Ceramic gaskets have the following characteristics:

• The thermal conductivity of ceramic gaskets (20 ℃) can reach up to 20 W/(m-K)~30W/(m-K), which is much higher than that of ordinary thermal gaskets. Therefore, it has been widely used in power devices with very demanding heat dissipation requirements. At present, the thermal conductivity of most thermal pads is below 2.0 W/(m-K), and the Begus SIL-Pad2000 series with higher thermal conductivity is only 3.5 W/(m-K);

• High temperature and high pressure resistance. The breakdown strength of ceramic gaskets ranges from 10kV to 12kV, with a maximum allowable temperature of 1600 ℃. They can adapt to harsh working environments such as high temperature, high voltage, high wear, and strong corrosion, meeting the application requirements of power products in various occasions;

• Long service life. It can reduce the frequency of equipment maintenance, improve the safety and stability of equipment operation;

• Compliant with the EU RoHS environmental standards.

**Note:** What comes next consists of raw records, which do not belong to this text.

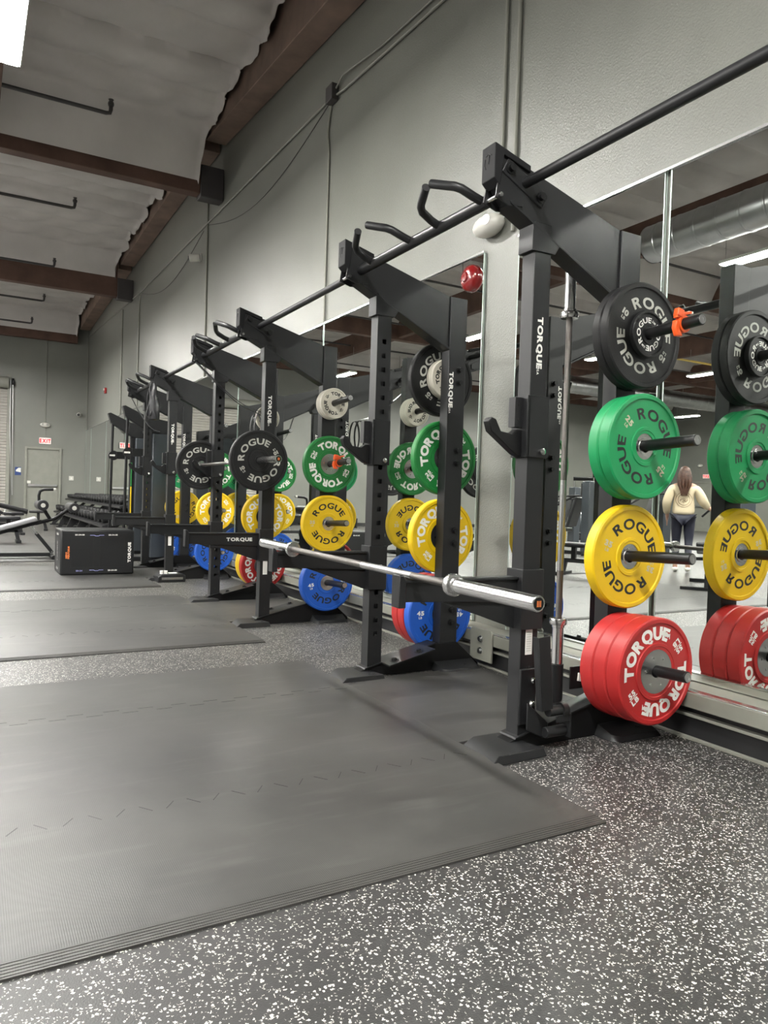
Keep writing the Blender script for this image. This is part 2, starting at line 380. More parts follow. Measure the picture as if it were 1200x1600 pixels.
struct(MB().box(2.715, 2.92, YB, 22.28, 0.148, 0.215).build('trim_rail', 'beige', bevel=0.004))
struct(MB().box(2.72, 2.76, YB, 22.28, 0.213, 0.221).build('trim_rail_strip', 'chrome', bevel=0.002))
struct(MB().box(2.735, 2.92, YB, 22.28, 0.104, 0.118).build('trim_rail_lower', 'beige', bevel=0.002))
struct(MB().box(2.765, 2.92, YB, 22.28, 0.0, 0.20).build('baseboard_right', 'baseblack'))
struct(MB().box(2.745, 2.765, YB, 22.28, 0.0, 0.014).build('trim_floor_edge', 'beige', bevel=0.003))
t = empty('column_cover', (2.70, 3.545, 0.05), label='beige steel cover plate with two bolts at the foot of the wall strip between mirrors', cat='cover plate')
MB().prism([(-0.105, 0), (0.105, 0), (0.105, 0.175), (0.09, 0.19), (-0.09, 0.19), (-0.105, 0.175)], 0.0, 0.013, 'yz').build('plate', 'beige', t, bevel=0.003)
for z in (0.06, 0.13): MB().lathe([(0.02, 0), (0.02, 0.006), (0.012, 0.006), (0.012, 0.016)], (0, 0, z), (-1, 0, 0), 12).build('bolt', 'steel', t)
struct(MB().box(XL, 1.30, YF - 0.015, YF, 0, 0.11).build('baseboard_far', 'baseblack'))
struct(MB().box(2.35, 2.8, YF - 0.015, YF, 0, 0.11).build('baseboard_far', 'baseblack'))

# far wall: exit door, exit sign, roll-up shutter
def exit_door(name, loc, rz, lab):
    t = empty(name, loc, rz)
    tag(t, lab, 'door', kind='structure')
    m = MB(); m.box(-0.46, -0.40, -0.05, 0.02, 0, 2.08).box(0.40, 0.46, -0.05, 0.02, 0, 2.08).box(-0.40, 0.40, -0.05, 0.02, 2.02, 2.08).build('door_frame', 'door', t, bevel=0.004)
    MB().box(-0.398, 0.398, -0.005, 0.02, 0.01, 2.015).build('door_leaf', 'door', t, bevel=0.003)
    m = MB(); m.box(-0.36, 0.36, -0.07, -0.035, 1.0, 1.06).box(-0.36, -0.30, -0.06, -0.005, 0.99, 1.07).box(0.30, 0.35, -0.06, -0.005, 1.0, 1.06).build('push_bar', 'steel', t, bevel=0.005)
    MB().box(-0.385, -0.30, -0.085, -0.005, 1.075, 1.15).build('latch_box', 'offwhite', t, bevel=0.006)
    return t
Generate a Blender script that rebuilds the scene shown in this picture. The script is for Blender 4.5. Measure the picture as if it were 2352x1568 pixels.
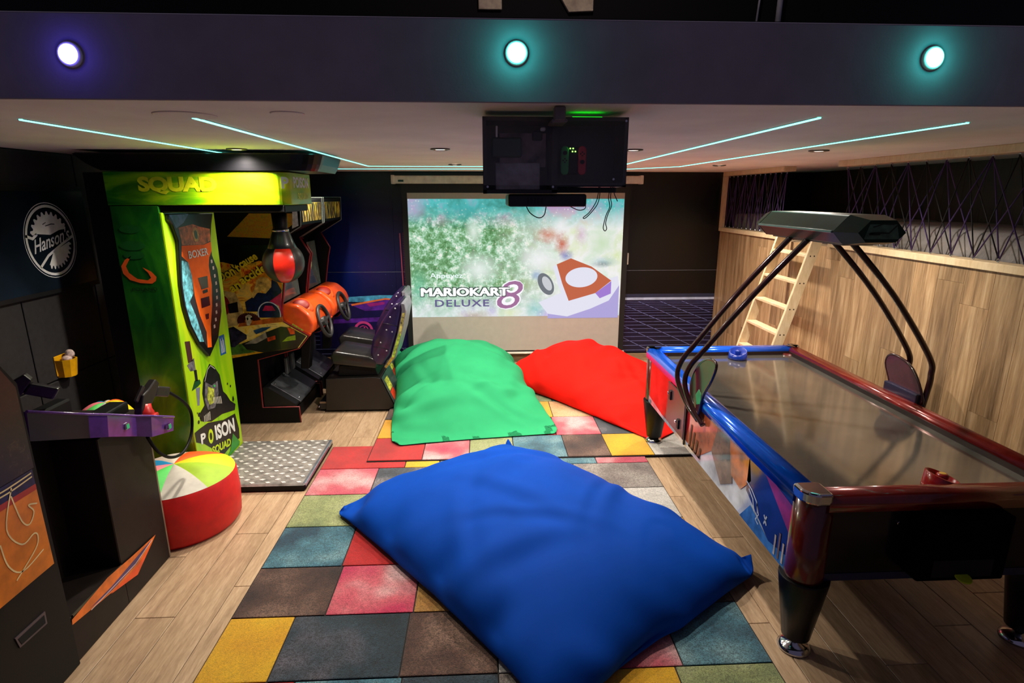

Ordinary thermal pads are composed of soft dielectric materials that can fill the small gaps between power devices and heat sink surfaces, reducing their contact thermal resistance. The ceramic gasket is composed of hard alumina with a certain roughness on the surface. If directly assembled, there will be many gaps between the power device and the ceramic gasket, as well as between the heat sink and the ceramic gasket, which seriously affects the heat dissipation efficiency and greatly reduces the performance of the heat sink, even rendering it ineffective. Therefore, when using ceramic gaskets as thermal conductive materials, it is necessary to apply thermal conductive silicone grease on both surfaces to fill the small gaps between the ceramic gasket and the heat sink, and between the ceramic gasket and the power device, reducing their contact thermal resistance.

After installing ceramic gaskets, the thermal resistance of power devices to ambient temperature is mainly composed of thermal conductivity silicone grease thermal resistance, ceramic gasket thermal resistance, thermal conductivity silicone grease thermal resistance, and heat sink thermal resistance. Its heat dissipation path is divided into two parts:

⑴ Power device (heat source) → thermal grease → ceramic gasket → thermal grease → heat sink (heat transfer is mainly conducted);

⑵ Heat sink → ambient air (heat transfer mainly by convection).

Figure 1 shows the thermal resistance model and heat dissipation path of the power device. The thermal resistance factors affecting power devices mainly include the surface flatness of ceramic gaskets, the thickness of ceramic gaskets and thermal grease, the thickness and shape of heat sinks, and the pressure of fasteners. These factors are also related to actual application conditions, so the thermal resistance between power devices and heat sinks will also depend on actual assembly conditions.